When Dave – a member of the Pro Football Hall of Fame’s Class of 2013 and this week’s featured enshrinee in the Gold Jacket Spotlight – was coming out of Penn State after an All-American senior season, three pro football leagues sought his talents.

Green Bay and Hall of Fame coach Vince Lombardi selected Dave with the last pick in the first round, 14th overall, of the 1963 NFL Draft (held Dec. 2, 1962). The San Diego Chargers had chosen him with the 17th overall pick (Round 3) in the AFL Draft two days earlier. He also was selected by Montreal in the Canadian Football League.

The Chargers initially put together a contract totaling $38,000 and presented it to Dave after a practice as Penn State was preparing to play the University of Florida. (In that game, Dave would take the field as the first African American in the Gator Bowl and won the defensive MVP award despite the Nittany Lions losing 17-7.)

“I called my fiancée from a Gator Bowl practice and said, ‘Baby, we're going to sunny San Diego,’” Dave told his future wife, Elaine, to whom he would be married for 44 years. But before the deal was signed, the Chargers said they had run out of money and were going to trade his rights to the Buffalo Bills.

Elaine “had been to Buffalo and knew how cold it was,” Dave told a Milwaukee Journal Sentinel reporter many years later in recalling their life-shaping decision. She vetoed the idea of going there.

“She had never been to Green Bay,” Dave pointed out.

Elaine would learn – with Dave playing in the Ice Bowl as the most famous example – that Green Bay might not get the snow Buffalo does, but it could be brutally cold.

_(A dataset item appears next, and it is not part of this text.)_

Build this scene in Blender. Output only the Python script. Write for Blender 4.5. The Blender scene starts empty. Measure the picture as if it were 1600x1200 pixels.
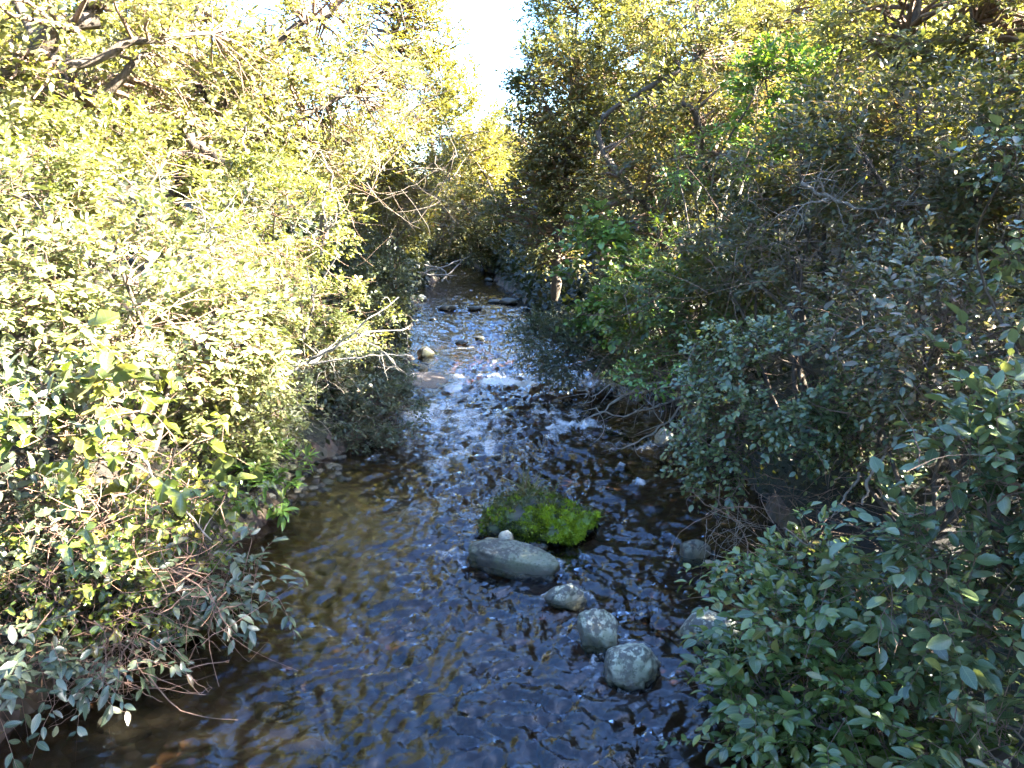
import bpy, math, numpy as np
from mathutils import Matrix, Vector, Euler

# ------------------------------------------------------------------ camera, sky, sun, exposure
SC = bpy.context.scene
COL = SC.collection
CAM_H = 2.5
PITCH = math.radians(12.65)
FOC = 1203.0                      # focal length in pixels of a 1600 px wide picture
cd = bpy.data.cameras.new('camera'); cd.sensor_width = 36.0; cd.lens = FOC / 1600 * 36
cd.clip_start = 0.05; cd.clip_end = 2000
cam = bpy.data.objects.new('camera', cd); COL.objects.link(cam)
cam.location = (0, 0, CAM_H); cam.rotation_euler = (math.pi / 2 - PITCH, 0, 0)
SC.camera = cam

SUN_AZ = math.radians(-12)         # from +X towards +Y
SUN_EL = math.radians(32)
W = bpy.data.worlds.new('World'); SC.world = W; W.use_nodes = True
wn = W.node_tree.nodes; wl = W.node_tree.links
sky = wn.new('ShaderNodeTexSky'); sky.sky_type = 'NISHITA'; sky.sun_disc = False
sky.sun_elevation = SUN_EL; sky.sun_rotation = math.pi / 2 - SUN_AZ
sky.air_density = 1.0; sky.dust_density = 2.0; sky.ozone_density = 4.5
wn['Background'].inputs['Strength'].default_value = 0.05
hs = wn.new('ShaderNodeHueSaturation'); hs.inputs['Saturation'].default_value = 1.12
wl.new(sky.outputs[0], hs.inputs['Color']); wl.new(hs.outputs[0], wn['Background'].inputs['Color'])

sl = bpy.data.lights.new('sun', 'SUN'); sl.energy = 5.0; sl.angle = math.radians(0.53); sl.color = (1.0, 0.93, 0.80)
sun = bpy.data.objects.new('sun', sl); COL.objects.link(sun)
sdir = Vector((math.cos(SUN_EL) * math.cos(SUN_AZ), math.cos(SUN_EL) * math.sin(SUN_AZ), math.sin(SUN_EL)))
sun.rotation_euler = sdir.to_track_quat('Z', 'Y').to_euler()
sun.location = (20, 2, 15)

SC.view_settings.view_transform = 'Standard'; SC.view_settings.look = 'None'
SC.view_settings.gamma = 1.0; SC.view_settings.exposure = 5.05
SC.cycles.max_bounces = 4; SC.cycles.diffuse_bounces = 1; SC.cycles.glossy_bounces = 2
SC.cycles.transmission_bounces = 4; SC.cycles.transparent_max_bounces = 8
SC.cycles.sample_clamp_indirect = 6.0
SC.cycles.use_adaptive_sampling = True; SC.cycles.adaptive_threshold = 0.03
SC.cycles.debug_use_spatial_splits = False

# ------------------------------------------------------------------ helpers
rng = np.random.default_rng(7)
CP, SP = math.cos(PITCH), math.sin(PITCH)

def P(x, y, D):
    """world point seen at photo pixel (x, y) at forward distance D metres"""
    r = (x - 800) / FOC; u = (600 - y) / FOC
    dy = CP + u * SP; dz = -SP + u * CP
    t = D / dy
    return np.array((r * t, D, CAM_H + dz * t))

def GP(x, y, z=0.0):
    """point of the level z seen at photo pixel (x, y)"""
    r = (x - 800) / FOC; u = (600 - y) / FOC
    dy = CP + u * SP; dz = -SP + u * CP
    t = (z - CAM_H) / dz
    return np.array((r * t, dy * t, z))

def project(v):
    d = v - np.array((0, 0, CAM_H))
    f = d[:, 1] * CP - d[:, 2] * SP
    u = d[:, 1] * SP + d[:, 2] * CP
    f = np.maximum(f, 1e-3)
    return 800 + FOC * d[:, 0] / f, 600 - FOC * u / f, f

def _h(i, j, k, s):
    n = (i.astype(np.int64) * 374761393 + j.astype(np.int64) * 668265263 + k.astype(np.int64) * 2147483647 + s * 1274126177) & 0xffffffff
    n = ((n ^ (n >> 13)) * 1274126177) & 0xffffffff
    n = ((n ^ (n >> 16)) * 2246822519) & 0xffffffff
    return ((n ^ (n >> 15)) & 0xffffff) / float(0xffffff)

def noise(p, s=0):
    p = np.asarray(p, float)
    if p.shape[-1] == 2: p = np.concatenate([p, np.zeros(p.shape[:-1] + (1,))], -1)
    f0 = np.floor(p); f = p - f0; f = f * f * f * (f * (f * 6 - 15) + 10)
    i, j, k = (f0[..., a].astype(np.int64) for a in range(3))
    r = 0
    for a in (0, 1):
        for b in (0, 1):
            for c in (0, 1):
                w = (f[..., 0] if a else 1 - f[..., 0]) * (f[..., 1] if b else 1 - f[..., 1]) * (f[..., 2] if c else 1 - f[..., 2])
                r = r + w * _h(i + a, j + b, k + c, s)
    return r * 2 - 1

def fbm(p, oct=4, s=0, gain=0.5):
    r = 0; a = 1; q = np.asarray(p, float)
    for o in range(oct):
        r = r + a * noise(q, s + o * 17); q = q * 2.03 + 3.1; a *= gain
    return r

def unit(v):
    return v / np.maximum(np.linalg.norm(v, axis=-1, keepdims=True), 1e-9)

def mesh_from(name, V, F, smooth=False, mats=(), midx=None, rnd=None, uv=None):
    V = np.asarray(V, np.float32); F = np.asarray(F, np.int32)
    me = bpy.data.meshes.new(name)
    k = F.shape[1]
    me.vertices.add(len(V)); me.vertices.foreach_set('co', V.ravel())
    me.loops.add(F.size); me.loops.foreach_set('vertex_index', F.ravel())
    me.polygons.add(len(F)); me.polygons.foreach_set('loop_start', np.arange(0, F.size, k, dtype=np.int32))
    me.polygons.foreach_set('loop_total', np.full(len(F), k, np.int32))
    if smooth: me.polygons.foreach_set('use_smooth', np.ones(len(F), bool))
    for m in mats: me.materials.append(m)
    if midx is not None: me.polygons.foreach_set('material_index', np.asarray(midx, np.int32))
    if rnd is not None:
        a = me.attributes.new('rnd', 'FLOAT', 'POINT'); a.data.foreach_set('value', np.asarray(rnd, np.float32))
    if uv is not None:
        a = me.attributes.new('leafuv', 'FLOAT2', 'POINT'); a.data.foreach_set('vector', np.asarray(uv, np.float32).ravel())
    me.update(calc_edges=True)
    return me

def link(name, data, parent=None, loc=None):
    o = bpy.data.objects.new(name, data); COL.objects.link(o)
    if parent is not None: o.parent = parent
    if loc is not None: o.location = loc
    return o

def tag(o, label=None, cat=None, group=None, kind=None):
    if label: o['label'] = label
    if cat: o['category'] = cat
    if group: o['group'] = group
    if kind: o['kind'] = kind
    return o

# ------------------------------------------------------------------ materials
class NT:
    def __init__(s, name):
        s.m = bpy.data.materials.new(name); s.m.use_nodes = True
        s.t = s.m.node_tree; s.t.nodes.clear()
        s.out = s.n('ShaderNodeOutputMaterial')
    def n(s, t, **kw):
        nd = s.t.nodes.new(t)
        for k, v in kw.items(): setattr(nd, k, v)
        return nd
    def l(s, a, b): s.t.links.new(a, b)
    def ramp(s, fac, stops, interp='LINEAR'):
        r = s.n('ShaderNodeValToRGB'); r.color_ramp.interpolation = interp
        e = r.color_ramp.elements
        while len(e) < len(stops): e.new(0.5)
        for i, (p, c) in enumerate(stops):
            e[i].position = p; e[i].color = (*c, 1) if len(c) == 3 else c
        s.l(fac, r.inputs[0]); return r.outputs[0]
    def math(s, op, a, b=None, c=None, clamp=False):
        m = s.n('ShaderNodeMath', operation=op); m.use_clamp = clamp
        for i, v in enumerate((a, b, c)):
            if v is None: continue
            if isinstance(v, (int, float)): m.inputs[i].default_value = v
            else: s.l(v, m.inputs[i])
        return m.outputs[0]
    def mix(s, fac, a, b, mode='MIX'):
        m = s.n('ShaderNodeMix', data_type='RGBA', blend_type=mode)
        for sock, v in ((m.inputs[0], fac), (m.inputs[6], a), (m.inputs[7], b)):
            if isinstance(v, (int, float)): sock.default_value = v
            elif isinstance(v, tuple): sock.default_value = (*v, 1)
            else: s.l(v, sock)
        return m.outputs[2]
    def noise(s, scale, detail=4, rough=0.55, vec=None):
        nn = s.n('ShaderNodeTexNoise'); nn.inputs['Scale'].default_value = scale
        nn.inputs['Detail'].default_value = detail; nn.inputs['Roughness'].default_value = rough
        if vec is not None: s.l(vec, nn.inputs['Vector'])
        return nn.outputs[0]
    def map(s, v, a, b, c=0.0, d=1.0):
        m = s.n('ShaderNodeMapRange'); s.l(v, m.inputs[0])
        for i, x in enumerate((a, b, c, d)): m.inputs[i + 1].default_value = x
        return m.outputs[0]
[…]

The Robinsons warmed up to the city, though, with Dave helping to anchor what many football experts consider the greatest “left side defense” in the history of the National Football League. With Willie Davis at end, Dave at outside linebacker and Herb Adderley at cornerback, the Packers won three consecutive NFL championships (1965-67) behind a defense that ranked in the top three in most categories each season and captured the first two Super Bowls.

Equally effective against the run and pass, Dave finished his career with 27 interceptions that he returned for 449 yards with one touchdown. He also recovered 12 fumbles and blocked several kicks. He was selected to play in three Pro Bowls, was an Associated Press first-team All-Pro in 1967 and is a member of the NFL’s All-Decade Team of the 1960s.

“Bill Parcells said, ‘Dave Robinson was a Lawrence Taylor before there was a Lawrence Taylor,’” Dave’s son David said in presenting him for enshrinement. “People who had the ball knew Dave Robinson was on the field that day. … He loved being in the action. He loved being in the right place at the right time.”

Like the final seconds of the 1966 NFL Championship Game – and the play Dave cites as his most memorable in 12 NFL seasons.

With the Packers leading 34-27 and under a minute to play, the Dallas Cowboys faced fourth-and-goal at the Packers’ 2. Dave jammed Hall of Fame receiver Bob Hayes at the line, then cut behind the guard, chased down quarterback Don Meredith from behind and pinned his arms. A desperation heave into the end zone resulted in a game-clinching interception.

“Wherever the ball was, that was his job to get there,” David Robinson said.

Two weeks later, the Packers beat the Kansas City Chiefs in Super Bowl I.

January in Green Bay was never so warm and sunny.